The “N-word” and the NFL

It’s never easy to talk about race. But just last week, the National Football League struck up the conversation when it proposed a 15-yard penalty for the use of the “N-word” on the field, with a possibility of ejection upon subsequent use.

The proposal has been met with entirely mixed reviews. Importantly, it has also raised a number of important questions about race, language, football culture and the NFL’s right, or perhaps responsibility, to mediate the relationship between all of these factors.

Before I go any further, I would like to make a few things clear: the “N-word” is not a word I would personally use and is a word which I in fact find deeply offensive. It should also be noted that this is an issue that is not only immensely complex, but also extremely sensitive. The history of race relations and racial slurs in the United States is accordingly complicated, and the language surrounding it is a product of processes of cultural evolution.

With that being said, the NFL’s proposal to eliminate the “N-word” presents an important opportunity to address how we understand the role of race in sports today. There is an equally interesting issue at hand as to what role the NFL might have in policing these social matters, but that is secondary to the real issue of discussing the language and culture of race in professional sports.
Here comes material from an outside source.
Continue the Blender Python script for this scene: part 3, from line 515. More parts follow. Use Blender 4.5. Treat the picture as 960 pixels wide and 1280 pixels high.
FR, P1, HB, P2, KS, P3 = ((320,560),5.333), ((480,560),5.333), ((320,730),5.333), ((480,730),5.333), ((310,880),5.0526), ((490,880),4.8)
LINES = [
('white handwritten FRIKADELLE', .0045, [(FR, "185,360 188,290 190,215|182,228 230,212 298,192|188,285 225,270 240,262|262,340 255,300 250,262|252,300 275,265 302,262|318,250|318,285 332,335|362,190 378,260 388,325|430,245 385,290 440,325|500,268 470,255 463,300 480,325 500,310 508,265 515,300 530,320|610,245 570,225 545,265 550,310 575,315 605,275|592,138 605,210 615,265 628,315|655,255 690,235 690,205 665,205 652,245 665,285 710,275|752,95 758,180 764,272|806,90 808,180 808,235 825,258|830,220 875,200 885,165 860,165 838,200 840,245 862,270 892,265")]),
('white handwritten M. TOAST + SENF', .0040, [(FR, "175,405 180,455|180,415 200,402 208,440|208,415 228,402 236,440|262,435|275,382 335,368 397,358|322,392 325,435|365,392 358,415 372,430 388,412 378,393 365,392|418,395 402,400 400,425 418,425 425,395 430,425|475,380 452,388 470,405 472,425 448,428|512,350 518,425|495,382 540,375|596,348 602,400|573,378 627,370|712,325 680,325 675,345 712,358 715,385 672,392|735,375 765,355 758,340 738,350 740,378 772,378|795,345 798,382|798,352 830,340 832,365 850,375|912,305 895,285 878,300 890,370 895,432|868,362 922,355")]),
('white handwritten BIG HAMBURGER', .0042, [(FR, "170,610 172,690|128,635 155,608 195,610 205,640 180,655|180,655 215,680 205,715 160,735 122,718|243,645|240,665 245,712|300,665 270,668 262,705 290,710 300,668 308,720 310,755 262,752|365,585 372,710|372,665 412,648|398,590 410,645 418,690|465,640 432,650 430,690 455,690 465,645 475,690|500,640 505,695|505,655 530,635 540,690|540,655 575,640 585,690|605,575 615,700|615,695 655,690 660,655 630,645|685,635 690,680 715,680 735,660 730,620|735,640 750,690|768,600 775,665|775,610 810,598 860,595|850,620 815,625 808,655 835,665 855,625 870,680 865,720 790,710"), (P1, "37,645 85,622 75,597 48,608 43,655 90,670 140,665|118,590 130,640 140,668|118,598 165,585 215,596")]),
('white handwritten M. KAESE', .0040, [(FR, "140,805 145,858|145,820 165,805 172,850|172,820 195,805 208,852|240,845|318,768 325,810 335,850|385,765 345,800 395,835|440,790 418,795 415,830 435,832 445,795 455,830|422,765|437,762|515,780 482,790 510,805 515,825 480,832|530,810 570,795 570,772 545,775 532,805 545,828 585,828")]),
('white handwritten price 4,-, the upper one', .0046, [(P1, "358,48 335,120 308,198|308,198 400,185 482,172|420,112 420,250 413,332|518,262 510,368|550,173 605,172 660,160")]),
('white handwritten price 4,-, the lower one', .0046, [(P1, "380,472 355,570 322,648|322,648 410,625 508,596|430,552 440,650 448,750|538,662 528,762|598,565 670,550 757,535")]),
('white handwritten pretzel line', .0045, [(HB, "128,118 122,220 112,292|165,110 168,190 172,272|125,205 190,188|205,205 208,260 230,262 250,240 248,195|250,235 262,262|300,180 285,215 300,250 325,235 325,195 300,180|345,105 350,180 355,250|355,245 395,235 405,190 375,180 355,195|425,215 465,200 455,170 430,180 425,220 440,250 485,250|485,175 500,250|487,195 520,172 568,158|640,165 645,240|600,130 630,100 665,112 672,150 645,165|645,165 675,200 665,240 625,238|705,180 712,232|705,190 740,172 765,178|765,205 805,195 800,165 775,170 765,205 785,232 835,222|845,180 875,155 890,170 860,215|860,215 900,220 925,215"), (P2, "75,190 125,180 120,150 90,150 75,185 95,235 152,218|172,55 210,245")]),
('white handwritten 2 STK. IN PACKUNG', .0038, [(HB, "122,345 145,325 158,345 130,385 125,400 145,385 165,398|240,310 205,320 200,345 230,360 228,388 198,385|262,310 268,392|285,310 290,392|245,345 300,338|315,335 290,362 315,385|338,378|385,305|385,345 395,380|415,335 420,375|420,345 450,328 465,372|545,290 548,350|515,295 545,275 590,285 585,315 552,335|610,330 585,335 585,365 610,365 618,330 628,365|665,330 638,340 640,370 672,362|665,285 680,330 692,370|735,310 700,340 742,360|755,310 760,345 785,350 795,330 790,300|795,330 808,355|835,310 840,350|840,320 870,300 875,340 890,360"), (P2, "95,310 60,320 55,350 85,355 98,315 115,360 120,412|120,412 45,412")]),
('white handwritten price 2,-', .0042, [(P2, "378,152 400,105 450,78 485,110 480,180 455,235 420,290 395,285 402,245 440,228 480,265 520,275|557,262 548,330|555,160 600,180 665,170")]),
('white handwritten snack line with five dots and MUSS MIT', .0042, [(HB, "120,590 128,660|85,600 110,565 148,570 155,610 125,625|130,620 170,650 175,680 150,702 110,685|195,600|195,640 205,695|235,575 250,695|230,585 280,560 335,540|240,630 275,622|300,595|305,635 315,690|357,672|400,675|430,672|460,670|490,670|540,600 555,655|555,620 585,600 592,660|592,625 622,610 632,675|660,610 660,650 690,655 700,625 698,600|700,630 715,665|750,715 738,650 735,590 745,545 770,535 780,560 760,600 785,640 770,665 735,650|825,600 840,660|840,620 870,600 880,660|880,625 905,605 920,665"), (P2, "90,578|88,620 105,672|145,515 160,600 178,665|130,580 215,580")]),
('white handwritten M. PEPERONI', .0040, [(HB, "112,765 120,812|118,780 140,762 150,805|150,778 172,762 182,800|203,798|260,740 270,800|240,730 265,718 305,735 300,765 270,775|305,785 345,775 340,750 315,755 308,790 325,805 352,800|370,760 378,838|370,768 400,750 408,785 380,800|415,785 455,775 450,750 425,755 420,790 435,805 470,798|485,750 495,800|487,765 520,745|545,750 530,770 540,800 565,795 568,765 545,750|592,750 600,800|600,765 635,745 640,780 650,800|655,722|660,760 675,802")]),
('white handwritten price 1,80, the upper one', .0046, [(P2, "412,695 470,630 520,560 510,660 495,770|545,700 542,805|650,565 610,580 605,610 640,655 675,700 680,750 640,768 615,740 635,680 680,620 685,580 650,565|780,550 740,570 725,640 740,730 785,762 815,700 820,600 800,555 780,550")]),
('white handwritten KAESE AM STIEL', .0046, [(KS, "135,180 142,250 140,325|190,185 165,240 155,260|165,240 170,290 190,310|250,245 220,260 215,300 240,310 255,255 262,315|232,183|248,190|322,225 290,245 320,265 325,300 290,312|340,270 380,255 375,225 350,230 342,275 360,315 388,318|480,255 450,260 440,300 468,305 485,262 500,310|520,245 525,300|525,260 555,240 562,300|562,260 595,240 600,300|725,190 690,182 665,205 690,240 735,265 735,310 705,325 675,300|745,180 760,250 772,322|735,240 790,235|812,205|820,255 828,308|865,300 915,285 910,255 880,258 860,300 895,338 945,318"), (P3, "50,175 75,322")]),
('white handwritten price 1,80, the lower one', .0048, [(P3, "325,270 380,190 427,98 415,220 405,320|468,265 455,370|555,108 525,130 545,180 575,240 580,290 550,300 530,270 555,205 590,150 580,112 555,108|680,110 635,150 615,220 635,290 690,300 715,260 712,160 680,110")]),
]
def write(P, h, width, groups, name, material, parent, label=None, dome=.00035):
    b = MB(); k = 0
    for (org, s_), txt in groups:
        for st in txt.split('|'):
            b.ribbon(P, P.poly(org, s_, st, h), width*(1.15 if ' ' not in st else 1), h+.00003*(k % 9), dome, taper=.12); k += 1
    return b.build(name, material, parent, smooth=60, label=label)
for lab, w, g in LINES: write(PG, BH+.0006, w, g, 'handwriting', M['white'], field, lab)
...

Interestingly, most of the pushback against this policy proposal has come from black players in the NFL. The main argument of many of these players is that the “N-word” is used almost exclusively by black players on the field, and thus the rule would be specifically affecting them more than other players. Indeed, the Seahawks’ Richard Sherman has proclaimed that such a policy would be “racist.” What I at first found to be a deeply ironic and troubling claim, upon reflection, makes sense. This rule would isolate and impact black players more than others, and thus might be perceived, at least by some, to be targeting that specific population of players.

What has really underpinned the argument from players opposing this policy change is an appeal to the culture of the NFL. Use of the “N-word,” according to players, exists on and off the field. And what’s more, these players maintain that the word is used largely between black players as a relative term of endearment.
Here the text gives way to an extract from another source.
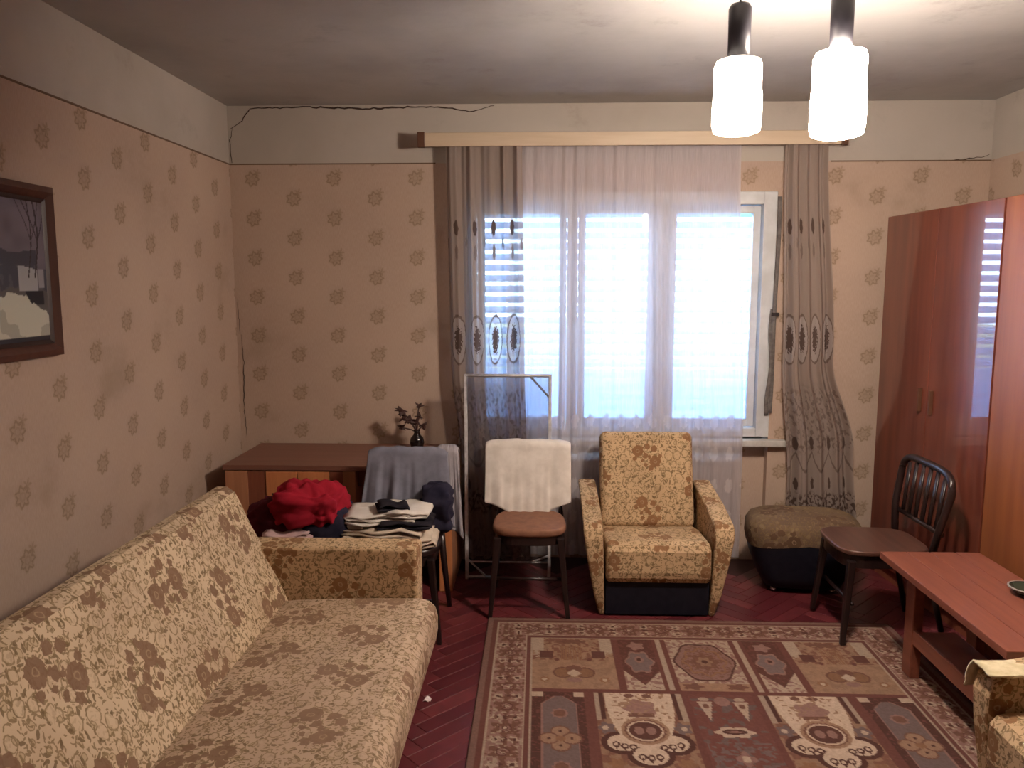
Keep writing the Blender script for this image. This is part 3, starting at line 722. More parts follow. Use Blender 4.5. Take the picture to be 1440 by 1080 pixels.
# ------------------------------------------------------------------ chairs
def chair(loc, rz, label, seat_m, seat_h=0.45, W=0.38, Dp=0.38, back_h=0.80, back='panel', rake=0.05, seat_shape='round', group=None):
    """faces local -y; back at +y"""
    c = tag(empty('chair', loc, rz), label, 'chair', group)
    pts = []
    n = 40
    for k in range(n):
        a = 2 * math.pi * k / n; e = 0.5 if seat_shape != 'round' else 0.62
        x = math.copysign(abs(math.cos(a)) ** e, math.cos(a)) * W / 2; y = math.copysign(abs(math.sin(a)) ** e, math.sin(a)) * Dp / 2
        x *= 1 - 0.10 * (y / (Dp / 2) * .5 + .5)
        pts.append((x, y))
    if seat_shape == 'flat':
        prism('seat', pts, 'Z', seat_h - .022, seat_h, seat_m, c, .007)
    else:
        prism('seat', pts, 'Z', seat_h - .04, seat_h, seat_m, c, .016, 4, True)
    ins = [(x * .92, y * .92) for x, y in pts]
    prism('seat_frame', ins, 'Z', seat_h - .085, seat_h - (.022 if seat_shape == 'flat' else .04), 'chair_dark', c, .004)
    for sx in (-1, 1):
        bar('leg', (sx * W * .50, -Dp * .47, 0), (sx * W * .40, -Dp * .38, seat_h - .05), .036, .036, 'chair_dark', c, .62)
        x0 = sx * W * .42
        tube('leg', [(sx * W * .49, Dp * .62, 0.0), (sx * W * .45, Dp * .50, seat_h * .5), (x0, Dp * .43, seat_h - .03)], [.012, .015, .018], 'chair_dark', c, 8)
        if back != 'bent':
            tube('back_post', [(x0, Dp * .43, seat_h - .03), (x0 * 1.01, Dp * .43 + (Dp * .07 + rake) * .45, seat_h + (back_h - seat_h) * .45), (x0 * 1.02, Dp * .5 + rake, back_h - .02)], [.017, .015, .013], 'chair_dark', c, 8)
    yb = lambda z: Dp * .46 + rake * max(0, (z - seat_h - .1) / (back_h - seat_h - .1)) + .01
    if back == 'panel':
        pr = []
        for k in range(13):
            f = k / 12; pr.append((-W * .45 + W * .9 * f, back_h - .02 + .018 * math.sin(math.pi * f)))
        outline = pr + [(W * .43, back_h - .19), (-W * .43, back_h - .19)]
        o = prism('backrest', outline, 'Y', Dp * .46 + rake * .75 - .010, Dp * .46 + rake * .75 + .012, 'chair_dark', c, .005)
        prism('back_rail', [(-W * .42, seat_h + .06), (W * .42, seat_h + .06), (W * .42, seat_h + .095), (-W * .42, seat_h + .095)], 'Y', Dp * .46, Dp * .46 + .018, 'chair_dark', c, .003)
    elif back == 'bent':
        path = []
        for k in range(25):
            f = k / 24; a = math.pi * f
            x = -W * .60 * math.copysign(abs(math.cos(a)) ** .42, math.cos(a)); zz = back_h - .10 + .10 * math.sin(a) ** .8
            path.append((x, yb(zz), zz))
        path = [(-W * .45, Dp * .43, seat_h - .03), (-W * .55, Dp * .46, seat_h + .12)] + path + [(W * .55, Dp * .46, seat_h + .12), (W * .45, Dp * .43, seat_h - .03)]
        tube('back_frame', path, .017, 'chair_dark', c, 10)
        tube('back_rail', [(-W * .55, yb(seat_h + .09), seat_h + .09), (W * .55, yb(seat_h + .09), seat_h + .09)], .012, 'chair_dark', c, 8)
        for k in range(6):
            x = W * (-.40 + .8 * k / 5); zt = back_h - .012 - .03 * abs(x / (W * .5)) ** 2
            tube('spindle', [(x, yb(seat_h + .09), seat_h + .09), (x * 1.06, yb(zt), zt)], .011, 'chair_dark', c, 8, (1.4, .6))
    for sy in (-.36,):
        tube('stretcher', [(-W * .44, Dp * sy, seat_h * .42), (W * .44, Dp * sy, seat_h * .42)], .009, 'chair_dark', c, 6)
    return c
chair((-0.05, 3.90, 0), 0.0, 'dark wooden chair with tan padded seat under the white cloth', 'tan_seat', .455, .385, .37, .775, 'panel', .09)
chair((-0.665, 3.62, 0), 0.0, 'dark chair beside the sofa arm piled with light folded clothes', 'chair_dark', .445, .42, .40, .79, 'panel', .06)
chair((1.575, 3.665, 0.0137), -math.pi / 2, 'dark bentwood spindle-back chair standing against the red wardrobe', 'stool_top', .435, .40, .42, .80, 'bent', .03, 'flat')
ch4 = chair((-1.15, 3.60, 0), 0.0, 'low dark seat behind the sofa arm under the red clothes', 'chair_dark', .44, .42, .40, .62, 'none', .02)

# cloth over chair backs
def draped(name, xc, w, yc, ztop, r, front, back_, m, label, cat, wrk=.012, seed=0, flare=0.0, side=None, lean=0.0):
    """cloth hung over a chair back: front(u), back_(u) give hanging lengths"""
    def fn(u, v):
        lf, lb = front(u), back_(u); arc = math.pi * r; tot = lf + arc + lb; s = v * tot
        x = xc + (u - .5) * w
        k = noise.noise(Vector((u * 7 + seed, v * 1.2, seed))) + .5 * noise.noise(Vector((u * 16, v * 2, seed + 4)))
        if s < lf:
            d = lf - s; f = d / max(lf, .01); y = yc - r - (k + .9) * wrk * f * 1.6 - .010 * f + lean * d; zz = ztop - r - d
            x += (u - .5) * flare * f + k * .010 * f
        elif s < lf + arc:
            a = (s - lf) / r; y = yc - r * math.cos(a); zz = ztop - r + r * math.sin(a) + .004 * k
        else:
            d = s - lf - arc; y = yc + r + k * wrk * .5 + lean * d; zz = ztop - r - d
        zz += -0.02 * (abs(u - .5) * 2) ** 6
        return (x, y, zz)
    o = sheet(name, fn, 60, 60, m, None, .004)
    return tag(o, label, cat)
draped('white_cloth', -0.062, 0.455, 4.165, 0.815, 0.040, lambda u: .255 + .095 * max(0, math.sin(math.pi * u)) ** .8 - .012 * math.sin(9 * u), lambda u: .22,
       'c_white', 'white cotton cloth draped over the chair back beside the armchair', 'cloth', .010, 2, lean=-.20)
def lg(u): return .20 + .0 * u if u < .80 else .20 + .21 * min(1, (u - .80) / .10)
draped('grey_cardigan', -0.655, 0.40, 3.855, 0.835, 0.036, lambda u: .275 if u < .86 else .275 + .06 * (u - .86) / .14, lambda u: .2,
       'c_grey', 'blue grey cardigan draped over the chair back behind the folded clothes', 'clothing', .026, 7, .07)
draped('light_grey_sleeve_shirt', -0.462, 0.11, 3.875, 0.842, 0.040, lambda u: .30 + .11 * u, lambda u: .15,
       'c_lgrey', 'light grey shirt hanging at the right corner of the chair back with the cardigan', 'clothing', .018, 12, .06)
n_ = blob('navy_trousers', (-0.500, 3.735, .450), (.14, .17, .225), 'c_navy', seed=3, wr=.028, n=56)
tag(n_, 'dark navy bundle of cloth at the right end of the folded clothes', 'clothing')

# folded clothes on the chair beside the sofa arm
fc = [('shirt', (-.695, 3.57, .447), .40, .26, 3, 'c_cream', .05, 1, 'cream folded shirt, lowest of the pile on the chair seat'),
      ('shirt', (-.72, 3.575, .500), .36, .26, 2, 'c_cream', -.08, 5, 'creased cream shirt in the middle of the pile on the chair seat'),
      ('trousers', (-.62, 3.575, .534), .24, .24, 2, 'c_black', .04, 9, 'black folded garment between the cream and white shirts'),
      ('shirt', (-.745, 3.60, .545), .30, .24, 3, 'c_white', .10, 13, 'white folded shirt at the upper left of the pile'),
      ('shirt', (-.635, 3.60, .575), .22, .22, 2, 'c_white', -.04, 17, 'white folded shirt on top of the black garment'),
      ('sock', (-.69, 3.56, .602), .12, .12, 2, 'c_black', .3, 21, 'small black garment lying topmost on the white shirts')]
for nm, c, w, d, L, m, rz, sd, lb in fc:
    tag(folded(nm, c, w, d, L, m, rz, sd), lb, 'clothing')
def flap(u, v):
    return (-.925 + .10 * u + .02 * v, 3.50 - .01 * v, .448 + .085 * v + .03 * u + .006 * math.sin(u * 8 + v * 5))
tag(sheet('shirt_sleeve_scrap', flap, 12, 10, 'c_white', None, .006), 'white cloth corner hanging off the left side of the clothes pile', 'clothing')

# red pile
tag(blob('wine_jacket', (-1.22, 3.60, .44), (.26, .30, .19), 'c_wine', seed=8, wr=.03, n=56), 'dark wine jacket bundled at the left under the red fleece', 'clothing')
tag(blob('navy_sweater', (-0.99, 3.60, .44), (.22, .30, .17), 'c_navy', seed=11, wr=.03), 'navy sweater bundled at the right under the red fleece', 'clothing')
tag(blob('red_fleece', (-1.075, 3.53, .545), (.32, .24, .165), 'c_red', seed=21, wr=.036, n=72), 'bright red fleece heaped behind the sofa arm', 'clothing')
tag(folded('pink_shirt', (-1.13, 3.43, .478), .20, .10, 3, 'c_pink', .1, 31), 'pale pink and white shirt poking out below the red fleece', 'clothing')

# ------------------------------------------------------------------ insect screen frame leaning behind the chair
sf = tag(empty('insect_screen', (-0.17, 4.25, 0)), 'white framed insect screen standing behind the chair with the cloth', 'screen')
x0, x1, zt = -.235, .225, 1.155
for x in (x0, x1): bar('frame_post', (x, 0, 0), (x, .02, zt), .018, .016, 'frame_paint', sf)
tube('frame_rail', [(x0, .02, zt - .008), (x1, .02, zt - .008)], .009, 'frame_paint', sf, 4); tube('frame_rail', [(x0, 0, .012), (x0 + .15, 0, .012)], .009, 'frame_paint', sf, 4)
tube('frame_rail', [(x0, 0.001, .10), (x1, 0.001, .10)], .005, 'frame_paint', sf, 4)
for (a, b) in (((x1 - .11, .02, zt - .01), (x1, .018, zt - .13)), ((x0, .002, .12), (x0 + .11, 0, .012)), ((x1, .002, .14), (x1 - .10, 0, .10))):
    tube('corner_brace', [a, b], .006, 'frame_paint', sf, 4)
box('mesh_panel', x0 + .005, x1 - .005, .009, .0095, .10, zt - .01, 'mesh', sf)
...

This specific point tripped me up for a moment when I first heard it. There is a part of me that still feels that it makes little sense to perpetuate the use of a word that many, even those who are using it on the field, find deeply offensive in certain contexts. By continuing to use the “N-word,” it seems to me that players are keeping it alive in the cultural vernacular, instead of trying to eradicate its use.

While confusing, this is an important point to consider. The “N-word” is one that has been shaped by forces through history above and beyond what we can understand today. It has been used derogatorily and in regrettable ways, and unfortunately still can be. This is the history of the word from which I derive my deep discomfort with it, as I’m sure many others do as well.

However, there seems to be a cultural complexity to the “N-word” which, while I admittedly don’t fully understand it, warrants a discussion. It is all too often that a topic of discomfort or confusion, especially one that is racially charged, causes people to shy away rather than further investigate that which they don’t understand. In this respect, the NFL deserves recognition for bringing this issue to light, and hopefully stimulating conversation surrounding the “N-word,” race, language and sports culture.

There are other objections to the policy, such as the NFL’s subsequent duty to ban all ethnic and racial slurs, whether or not to change the name of the “Redskins” or how this would affect the players’ freedom of speech, not to mention the sheer difficulty of implementing the rule in a consistent, systematic way.

The short response to all of these concerns is that they are all valid, and it indeed might be unreasonable to assume that the NFL can assume the role of social police in a fair and uniform manner. It also seems unreasonable to think that an externally imposed  restriction on the field could substantially alter a culture that spans beyond the confines of the gridiron.

Whether or not the NFL elects to enact this rule change, it has stimulated an important conversation. It seems that the NFL’s goal in this endeavor is to promote a safe environment for all by eliminating a dimension that it feels has no place on the field. However, the point to remember is that even eliminating the “N-word” — in whatever capacity it might be used — from the field does not eliminate the complicated state of race in the NFL and in sports culture at large.

This issue has been and continues to be something that we as a culture and society deal with hesitantly, delicately and with considerable gaps in our understanding. It’s never easy to talk about race, but the NFL has started the conversation, so we should take this opportunity to confront this issue head-on and figure out how we as a society can better understand and deal with “N-word,” on and off the field.